米国海軍によると、連合海上軍は2022年に紅海、バブ・エル・マンデブ海峡、アデン湾での海上警備と能力開発を行うため、連合任務部隊(CTF)153を設立した。 

「中東地域はダイナミックで広大な地域だ。周辺海域を単独でパトロールできる海軍は1つもない」と、米海軍中央軍、米第5艦隊、CMFの司令官であるブラッド・クーパー(Brad Cooper)中将は、CTF153の就役に際して述べた。「提携国とチームを組んでいるとき、我々は常に最高の力を発揮する」

米国海軍によれば、連合海上軍の任務部隊には他に、オマーン湾とインド洋の海上安全保障に重点を置くCTF150、地域の海賊対策を指揮するCTF151、アラビア湾の海上安全保障に特化したCTF152がある。

全体的な作戦の成功

統合全領域指揮統制は、米国とその同盟国および提携国が、世界中の自由で開かれた経済回廊を確保する能力と、あらゆる場所の海上交通路を保護するために必要なときに迅速に対応する能力を示した。

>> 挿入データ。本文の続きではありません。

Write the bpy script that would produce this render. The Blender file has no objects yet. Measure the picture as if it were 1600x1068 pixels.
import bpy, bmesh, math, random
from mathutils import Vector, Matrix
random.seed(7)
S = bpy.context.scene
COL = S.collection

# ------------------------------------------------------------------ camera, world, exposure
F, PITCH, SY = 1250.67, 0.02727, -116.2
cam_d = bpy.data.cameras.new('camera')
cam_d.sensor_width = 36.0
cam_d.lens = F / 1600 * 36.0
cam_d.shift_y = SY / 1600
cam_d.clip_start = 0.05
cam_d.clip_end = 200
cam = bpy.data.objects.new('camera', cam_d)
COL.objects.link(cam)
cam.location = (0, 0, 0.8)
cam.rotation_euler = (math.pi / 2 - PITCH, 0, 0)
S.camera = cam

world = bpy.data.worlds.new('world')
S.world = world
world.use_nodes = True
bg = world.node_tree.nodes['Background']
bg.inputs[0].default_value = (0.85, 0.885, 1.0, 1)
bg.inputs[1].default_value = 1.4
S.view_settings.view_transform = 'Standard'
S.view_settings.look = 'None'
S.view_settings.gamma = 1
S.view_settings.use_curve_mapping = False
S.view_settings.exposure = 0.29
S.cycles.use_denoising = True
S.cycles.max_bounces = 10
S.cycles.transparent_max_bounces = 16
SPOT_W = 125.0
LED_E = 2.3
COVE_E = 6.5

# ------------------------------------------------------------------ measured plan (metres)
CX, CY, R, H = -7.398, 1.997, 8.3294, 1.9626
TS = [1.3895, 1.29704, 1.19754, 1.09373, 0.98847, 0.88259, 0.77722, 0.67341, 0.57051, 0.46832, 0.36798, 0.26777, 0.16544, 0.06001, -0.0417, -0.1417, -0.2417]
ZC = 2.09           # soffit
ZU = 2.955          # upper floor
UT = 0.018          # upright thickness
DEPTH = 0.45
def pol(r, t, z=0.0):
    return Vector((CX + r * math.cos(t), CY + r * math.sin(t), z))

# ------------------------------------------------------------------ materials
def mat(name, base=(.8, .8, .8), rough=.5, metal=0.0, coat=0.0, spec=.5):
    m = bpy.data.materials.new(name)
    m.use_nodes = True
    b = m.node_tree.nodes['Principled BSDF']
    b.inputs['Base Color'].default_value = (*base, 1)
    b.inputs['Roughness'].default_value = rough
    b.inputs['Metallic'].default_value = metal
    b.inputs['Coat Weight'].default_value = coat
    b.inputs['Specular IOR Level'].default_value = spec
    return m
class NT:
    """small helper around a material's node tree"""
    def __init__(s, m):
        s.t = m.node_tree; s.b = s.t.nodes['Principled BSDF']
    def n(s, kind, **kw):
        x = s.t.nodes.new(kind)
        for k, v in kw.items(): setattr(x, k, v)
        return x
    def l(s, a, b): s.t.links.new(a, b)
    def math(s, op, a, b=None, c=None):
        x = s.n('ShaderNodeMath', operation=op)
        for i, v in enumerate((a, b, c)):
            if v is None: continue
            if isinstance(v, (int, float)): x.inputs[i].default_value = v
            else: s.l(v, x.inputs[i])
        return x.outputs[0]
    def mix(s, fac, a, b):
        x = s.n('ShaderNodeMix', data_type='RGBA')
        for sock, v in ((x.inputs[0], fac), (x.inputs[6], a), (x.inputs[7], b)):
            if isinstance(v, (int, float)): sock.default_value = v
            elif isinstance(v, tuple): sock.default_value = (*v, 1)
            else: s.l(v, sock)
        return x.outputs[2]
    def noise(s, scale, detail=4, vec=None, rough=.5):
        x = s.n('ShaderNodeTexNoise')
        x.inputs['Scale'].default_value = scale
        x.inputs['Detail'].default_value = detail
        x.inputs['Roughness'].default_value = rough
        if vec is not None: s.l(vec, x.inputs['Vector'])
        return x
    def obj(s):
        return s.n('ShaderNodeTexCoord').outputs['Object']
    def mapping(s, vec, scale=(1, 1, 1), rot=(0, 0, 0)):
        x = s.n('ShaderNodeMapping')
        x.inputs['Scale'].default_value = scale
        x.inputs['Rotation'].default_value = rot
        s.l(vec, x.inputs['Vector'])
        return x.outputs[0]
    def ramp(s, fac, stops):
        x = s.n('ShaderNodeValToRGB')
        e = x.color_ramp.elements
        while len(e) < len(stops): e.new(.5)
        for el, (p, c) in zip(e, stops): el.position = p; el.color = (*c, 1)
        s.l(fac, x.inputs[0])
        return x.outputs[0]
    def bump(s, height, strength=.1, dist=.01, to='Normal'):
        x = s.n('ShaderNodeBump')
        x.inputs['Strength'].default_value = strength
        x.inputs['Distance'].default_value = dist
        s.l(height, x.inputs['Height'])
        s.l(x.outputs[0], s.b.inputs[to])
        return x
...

米国とその同盟国・提携国は、世界的な、特にインド太平洋における安全保障のビジョンを共有するため、過去にないほど協力し合っている。米インド太平洋軍の協調的海上交通路作戦は、この地域での協力と相互運用性を飛躍的に前進させるのに一役買っている。

2023年12月、日本、韓国、米国は、北朝鮮に対抗するため、複数年にわたる三国間演習計画と、リアルタイムのミサイル警報データ共有メカニズムの稼働を発表した。オーストラリアと日本は、二国間および三国間演習や、既存の豪米戦力構想に日本を組み入れることで、協力関係を強化した。

一方、インドは米国との演習に最新鋭戦闘機と戦略爆撃機を組み込み、相互運用性を強化し、インド太平洋の安定と安全保障を促進するための努力を共有している。フィリピンは、あらゆる領域で米国との防衛協力を強化するためのガイドラインを導入した。さらに、その他の二国間および多国間演習も、規模と範囲を拡大し続けた。例えば、2023年の「パシフィック・ヴァンガード(Pacific Vanguard)」には、オーストラリア、日本、韓国、米国から2,000人以上の海軍関係者が集まった。

米国は2023年を通じて同盟国や提携国と協力し、自由で開かれたインド太平洋を支援するため、平和、安定、抑止のための画期的な成果を達成した。米インド太平洋軍の協同通過作戦は、今後も海の自由と安全を確保するために不可欠な要素であり続けるだろう。その海上交通路作戦は、インド太平洋およびそれ以遠における米国の防衛戦略にとって決定的なマイルストーンとなっている。